Q2: What does the phrase "in the year one thousand seven hundred and eighty" exemplify?
(a) Hyperbole
(b) Metaphor
(c) Archaism
(d) Personification
Ans: (c)
Sol: The phrase "in the year one thousand seven hundred and eighty" is an example of an archaism. It refers to the year 1780 in a very formal and old-fashioned way, typical of the language style of earlier centuries.
Q3: Which of the following words is an antonym of 'dingy' as used in the context of the paragraph?
(a) Gloomy
(b) Bright
(c) Dull
(d) Shabby
Ans: (b)
Sol: In the paragraph, 'dingy' describes windows that are not clean or bright. Thus, the antonym would be 'bright', which means shining, light, and clear, the opposite of dull or dirty.

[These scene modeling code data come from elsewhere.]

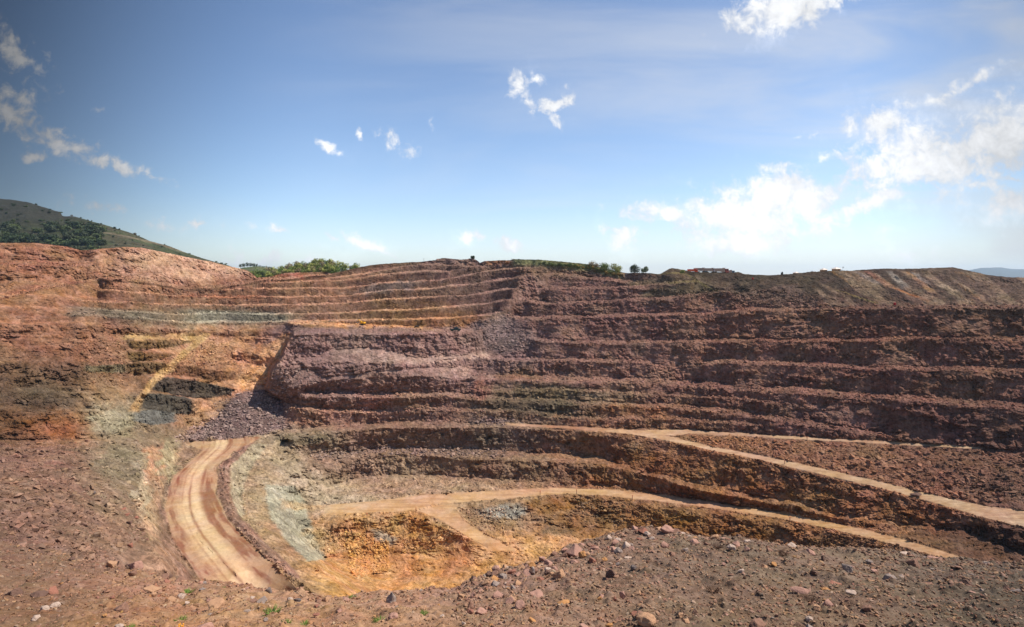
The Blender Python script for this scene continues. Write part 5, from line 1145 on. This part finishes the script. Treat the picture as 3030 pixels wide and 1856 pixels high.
# the adit: a black tunnel mouth with a timber frame driven into the bench face
def adit():
    p = surf(1233, 968); e = empty('tunnel_mouth', p+Vector((0, -1.2, -.4))); tag(e, 'black tunnel mouth in the ochre wall above the purple block', 'tunnel mouth')
    w, h, n = .62, .95, 9; prof = [(-w, 0), (-w, h*.6)]+[(-w*math.cos(math.pi*i/n), h*.6+h*.5*math.sin(math.pi*i/n)) for i in range(1, n)]+[(w, h*.6), (w, 0)]
    bm = bmesh.new(); A = [bm.verts.new((x, 0, z)) for x, z in prof]; Bv = [bm.verts.new((x, 5, z)) for x, z in prof]
    for i in range(len(prof)-1): bm.faces.new((A[i], A[i+1], Bv[i+1], Bv[i]))
    bm.faces.new(Bv); obj_bm('tunnel', bm, mat_simple('tunnel_dark', (12,10,9), .95), e)  # near-black lining: the dark of the hole is painted in
    bm = bmesh.new()
    for i in range(len(prof)-1): tube(bm, (prof[i][0]*1.12, 0, prof[i][1]*1.06), (prof[i+1][0]*1.12, 0, prof[i+1][1]*1.06), .12, .12, 6)
    obj_bm('frame', bm, BARK, e)
adit()
# ------------------------------------------------------------------ huts with pyramid roofs on the spoil bank, poles
WALLM = mat_simple('hut_wall', (176,132,96), .8); ROOFM = mat_simple('hut_roof', (206,190,176), .6); ROOFG = mat_simple('hut_roof_grey', (176,184,190), .6)
for x, y, wp, hp, rm, l in ((2437,803,17,9,ROOFM,'tan hut with a pale pyramid roof, left of the largest hut'),(2474,801,20,10,ROOFM,'largest tan hut with a pyramid roof on the spoil bank crest'),(2491,803,12,6,ROOFG,'low grey-roofed hut against the right side of the largest hut'),(2407,806,12,6,ROOFG,'small hut with a grey roof tip showing above the crest'),(2355,811,14,7,ROOFM,'leftmost pale roof tip showing above the crest')):
    p = sky_pt(x, y+2, 6); w = wp/FS*p.y; h = (hp+2)/FS*p.y; e = empty('hut', p, R(12)); tag(e, l, 'hut', 'huts on the spoil bank crest')
    bm = bmesh.new(); box(bm, (0, 0, h*.3), (w*.8, w*.8, h*.6)); wl = obj_bm('wall', bm, WALLM, e)
    bm = bmesh.new(); box(bm, (w*.1, -w*.401, h*.3), (w*.14, .04, h*.4)); obj_bm('door', bm, BARK, wl)
    bm = bmesh.new(); q = [bm.verts.new((a*w*.52, b*w*.52, h*.55)) for a, b in ((-1,-1),(1,-1),(1,1),(-1,1))]; t = bm.verts.new((0, 0, h*1.02))
    for i in range(4): bm.faces.new((q[i], q[(i+1) % 4], t))
    bm.faces.new(q[::-1]); obj_bm('roof', bm, rm, e)
def pole(x, y, hp, l, r=.05, arm=False, nm='pole'):
    p = sky_pt(x, y, .5); h = hp/FS*p.y; e = empty(nm, p); tag(e, l, 'pole'); bm = bmesh.new(); tube(bm, (0, 0, -1), (0, 0, h), r, r*.8, 6); obj_bm('shaft', bm, DRY, e)
    bm = bmesh.new(); box(bm, (.12 if arm else 0, 0, h), (.5 if arm else .16, .1, .22)); obj_bm('head', bm, TYRE, e)
pole(1254, 776, 10, 'thin post on the skyline left of the rocky knob'); pole(2494, 802, 11, 'thin mast with a small flag beside the huts', .05, True, 'mast'); pole(1513, 771, 5, 'tiny stake on the grassy rim'); 
p = sky_pt(2314, 813, 2); bm = bmesh.new(); box(bm, (0, 0, .35), (.75, .5, .9)); bmesh.ops.bevel(bm, geom=bm.edges[:], offset=.06, segments=1, affect='EDGES'); box(bm, (.1, 0, .95), (.35, .4, .3)); o = obj_bm('equipment_cabinet', bm, TYRE); o.location = p; tag(o, 'small black cabinet on the skyline left of the huts', 'cabinet')
for x, y, l in ((2648,902,'small red drum at the foot of the streaked spoil bank'),(2227,826,'tiny red drum on the upper dump, far left of the huts')):
    p = surf(x, y); bm = bmesh.new(); tube(bm, (0, 0, 0), (0, 0, .75), .33, .33, 14); tube(bm, (0, 0, .25), (0, 0, .29), .36, .36, 14); tube(bm, (0, 0, .5), (0, 0, .54), .36, .36, 14); o = obj_bm('drum', bm, mat_simple('drum_red', (176,36,40), .5)); o.location = p; tag(o, l, 'drum')
# loose slab lying beside the middle ramp
p = surf(2712, 1468); o = place_rock(p, 2.6, F, 'dark brown', 77); tag(o, 'dark long slab lying at the brink of the middle ramp', 'boulder')

# ------------------------------------------------------------------ air
def haze():
    bm = bmesh.new(); x0, x1, y0, y1, z0, z1 = -9500, 9500, -60, 9500, -75, 262
    box(bm, ((x0+x1)/2, (y0+y1)/2, (z0+z1)/2), (x1-x0, y1-y0, z1-z0))
    m = bpy.data.materials.new('air'); m.use_nodes = True; nt = m.node_tree; nt.nodes.clear(); out = nt.nodes.new('ShaderNodeOutputMaterial'); v = nt.nodes.new('ShaderNodeVolumePrincipled')
    v.inputs['Color'].default_value = (.62, .8, 1, 1); v.inputs['Density'].default_value = .00007; v.inputs['Anisotropy'].default_value = .3; nt.links.new(v.outputs[0], out.inputs['Volume'])
    tag(obj_bm('haze', bm, m), kind='stuff')
haze()
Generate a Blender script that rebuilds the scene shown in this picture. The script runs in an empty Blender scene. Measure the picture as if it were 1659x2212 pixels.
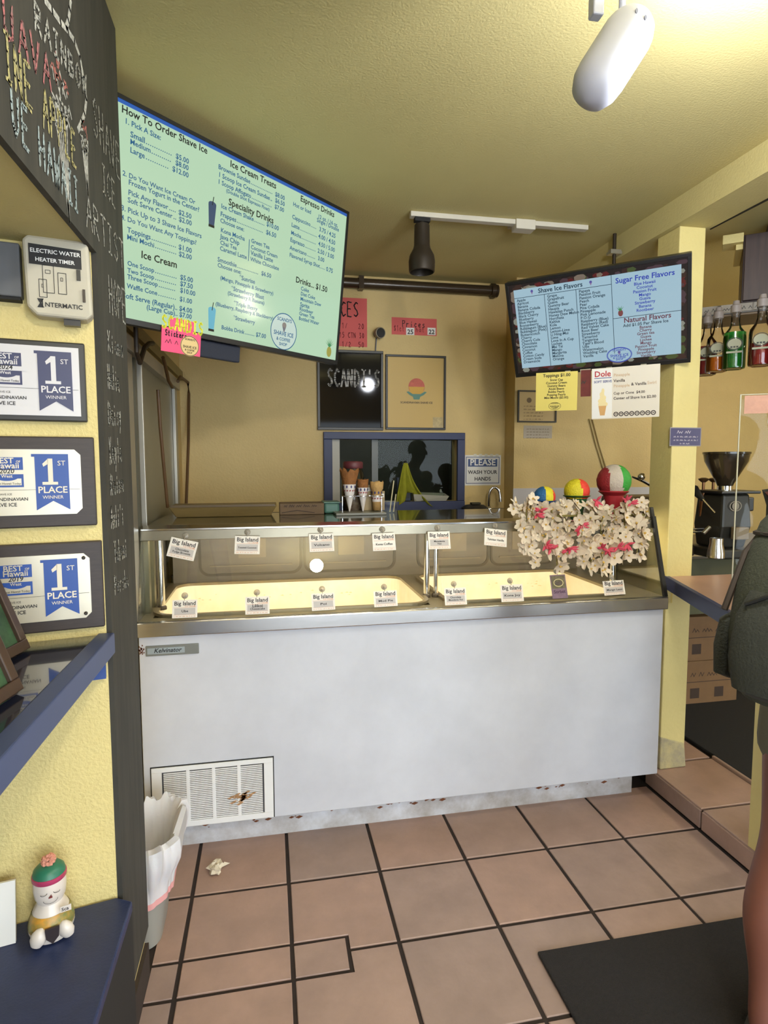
import bpy, bmesh, math, random
from mathutils import Vector, Matrix

S = bpy.context.scene
R = random.Random(7)

# ------------------------------------------------------------------ camera
IW, IH = 1659.0, 2212.0
FPX, PITCH, YAW, ROLL, CH = 1287.5, .0837, .1923, -.0017, 1.5
CAM = Vector((0, 0, CH))
FW = Vector((math.sin(YAW) * math.cos(PITCH), math.cos(YAW) * math.cos(PITCH), -math.sin(PITCH)))
_r = Vector((math.cos(YAW), -math.sin(YAW), 0))
_u = _r.cross(FW)
RT = _r * math.cos(ROLL) + _u * math.sin(ROLL)
UP = -_r * math.sin(ROLL) + _u * math.cos(ROLL)
cd = bpy.data.cameras.new('camera')
cam = bpy.data.objects.new('camera', cd)
S.collection.objects.link(cam)
cd.sensor_fit = 'VERTICAL'
cd.sensor_height = 36.0
cd.lens = 36.0 * FPX / IH
cd.clip_start = .02
cam.matrix_world = Matrix(((RT.x, UP.x, -FW.x, CAM.x), (RT.y, UP.y, -FW.y, CAM.y), (RT.z, UP.z, -FW.z, CAM.z), (0, 0, 0, 1)))
S.camera = cam

# ------------------------------------------------------------------ world, light, exposure
W = bpy.data.worlds.new('world')
S.world = W
W.use_nodes = True
bg = W.node_tree.nodes['Background']
bg.inputs[0].default_value = (.80, .90, 1.0, 1)
bg.inputs[1].default_value = 5.0
S.view_settings.view_transform = 'Standard'
S.view_settings.look = 'None'
S.view_settings.gamma = 1
S.view_settings.use_curve_mapping = False
S.view_settings.exposure = 0.5
S.cycles.max_bounces = 10
S.cycles.diffuse_bounces = 6
S.cycles.transparent_max_bounces = 16
S.cycles.caustics_reflective = False
S.cycles.caustics_refractive = False
S.cycles.sample_clamp_indirect = 6


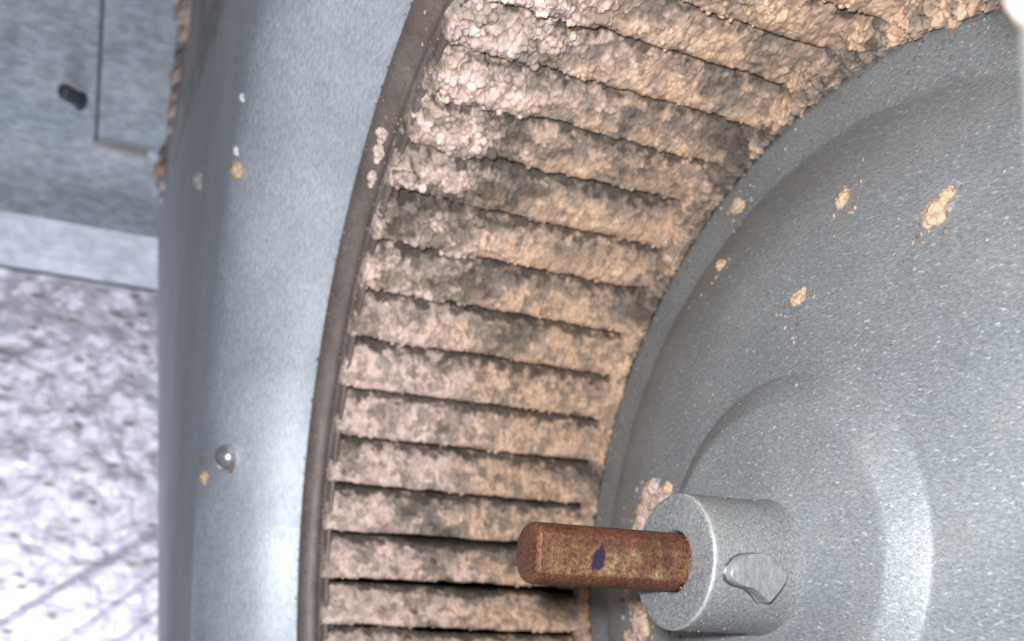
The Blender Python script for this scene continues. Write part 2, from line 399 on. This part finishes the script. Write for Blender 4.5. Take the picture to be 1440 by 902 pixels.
# cross-section of a coat: (fraction of pitch towards the slab above, radial depth)
PROF = np.array([(.30, .125), (.20, .085), (.12, .046), (.060, .020), (.045, .006), (.075, .000), (.16, -.002), (.35, .003), (.58, .012), (.80, .022), (.93, .034), (.985, .052), (1.02, .080), (1.05, .125)])
CRUMBS = []
def coat(k, nz, na):
    phi = PHI0-PITCH*k; deg = math.degrees(phi)
    pr = smooth_prof(PROF, it=2); L = np.concatenate([[0], np.cumsum(np.hypot(np.diff(pr[:, 0])*.125, np.diff(pr[:, 1])))]); L /= L[-1]
    t = np.linspace(0, 1, na); a = np.interp(t, L, pr[:, 0]); dp = np.interp(t, L, pr[:, 1])
    z = np.linspace(-.005, .786, nz)
    A, Z = np.meshgrid(a, z, indexing='ij'); D = np.meshgrid(dp, z, indexing='ij')[0]
    # local normals of the section (arc, depth)
    ga = np.gradient(a*.127); gd = np.gradient(dp); ln = np.hypot(ga, gd)+1e-9
    na_, nd_ = -gd/ln, ga/ln                # pointing to smaller depth where arc grows
    NA = np.repeat((gd/ln)[:, None], nz, 1); ND = np.repeat((-ga/ln)[:, None], nz, 1)
    A, Z, D, NA, ND = [q.ravel() for q in (A, Z, D, NA, ND)]
    up = float(sstep(np.array(deg), 168, 132))       # upper slabs are lumpier
    wob = (vnoise(np.stack([Z*9, np.full_like(Z, k*3.1), Z*0], 1), 8)-.5)
    low = (1-sstep(A, .25, .6))
    A2 = A+low*wob*.055+.025*(vnoise(np.stack([Z*30, np.full_like(Z, k*5.), A*0], 1), 9)-.5)*low
    # narrower gap on the lumpy upper slabs
    A2 = A2+low*.062*up+low*.032*(1-up)
    r = 1.036+D
    r = r+.004*sstep(Z, .75, .782)+.03*sstep(Z, .776, .786)-.020*(1-sstep(Z, .0, .07))*sstep(1-D*20, 0, 1)
    th = phi-A2*PITCH
    P = np.stack([r*np.cos(th), r*np.sin(th), Z], 1)
    edge = sstep(Z, .0, .02)*(1-sstep(Z, .775, .79)*.8)
    lft = sstep(Z, .45, .62)*up; amp = (.0125+.001*up)+.008*lft; clump = np.clip(.10+.30*up+.7*lft+.8*(fbm(P*5, 60, 2)-.5), 0, 1)
    h, col = dust_fields(P, amp, clump)
    face = 1-sstep(D, .03, .09)
    h = (h-.006)*edge*(.3+.7*face)*(1-.45*(1-sstep(A, .05, .25)))
    # gap shade and fuzzy dirt painted along the seam under the neighbouring coat, irregular
    fz = fbm(P*np.array((70, 70, 55.)), 66, 4); seam = sstep(A+(fz-.5)*.60, .76, .90)
    col = mix3(col, GREY, (.10+.24*up)*sstep(A+(fz-.5)*.5, .42, .75)*face)
    col = mix3(col, SOOT_SHADE, .88*seam)
    col = mix3(col, OCH, .45*up*low*(1-lft)*face*sstep(fz, .35, .55))
    sel = np.where((D < .03) & (Z < .77) & (Z > .02))[0]
    # colour darkens with depth between the blades, painting in the gap shade
    col = mix3(col, SOOT_SHADE*.7, sstep(D, .030, .075)*.9)
    th2 = th-(NA*h)/r; r2 = r+ND*h
    P2 = np.stack([r2*np.cos(th2), r2*np.sin(th2), Z], 1)
    if nz > 300:
        g = np.random.default_rng(900+k); lf = sstep(Z[sel], .42, .6)
        wgt = (.15+.5*up+1.6*up*lf)*sstep(fbm(P[sel]*12, 83, 2), .42, .62)*(1-.8*sstep(fbm(P[sel]*np.array((9., 9., 6.)), 91, 4), .53, .58))+1e-6; wgt /= wgt.sum()
        for q in g.choice(sel, int(60+190*up), p=wgt): CRUMBS.append((P2[q], col[q], g.uniform(.0022, .0058)*(1+.9*up*(Z[q] > .5)*g.random())))
    return P2, grid_faces(na, nz), col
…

Q4: Identify the analogy in the statement: "Your deeds got into extemporised strong-rooms made of kitchens and sculleries."
(a) Deeds : Strong-rooms :: Valuables : Safes
(b) Kitchens : Sculleries :: Dining : Cooking
(c) Extemporised : Planned :: Impromptu : Prearranged
(d) Deeds : Papers :: Strong-rooms : Rooms
Ans: (a)
Sol: This analogy draws a parallel between deeds being kept in strong-rooms and valuables being kept in safes. Both pairs illustrate items of importance or value being stored in secure places.
Q5: What does the term 'Barmecide room' in the context imply?
(a) A room filled with treasures.
(b) A spacious and luxurious room.
(c) A deceptive or illusory room.
(d) A room used for storage.
Ans: (c)
Sol: 'Barmecide' refers to something that promises abundance but is actually illusory or nonexistent, originating from the story of the Barmecide feast in "The Arabian Nights," where a beggar is invited to a pretend feast with no real food. Thus, a 'Barmecide room' suggests a room that seems to offer something substantial but is actually empty or deceptive.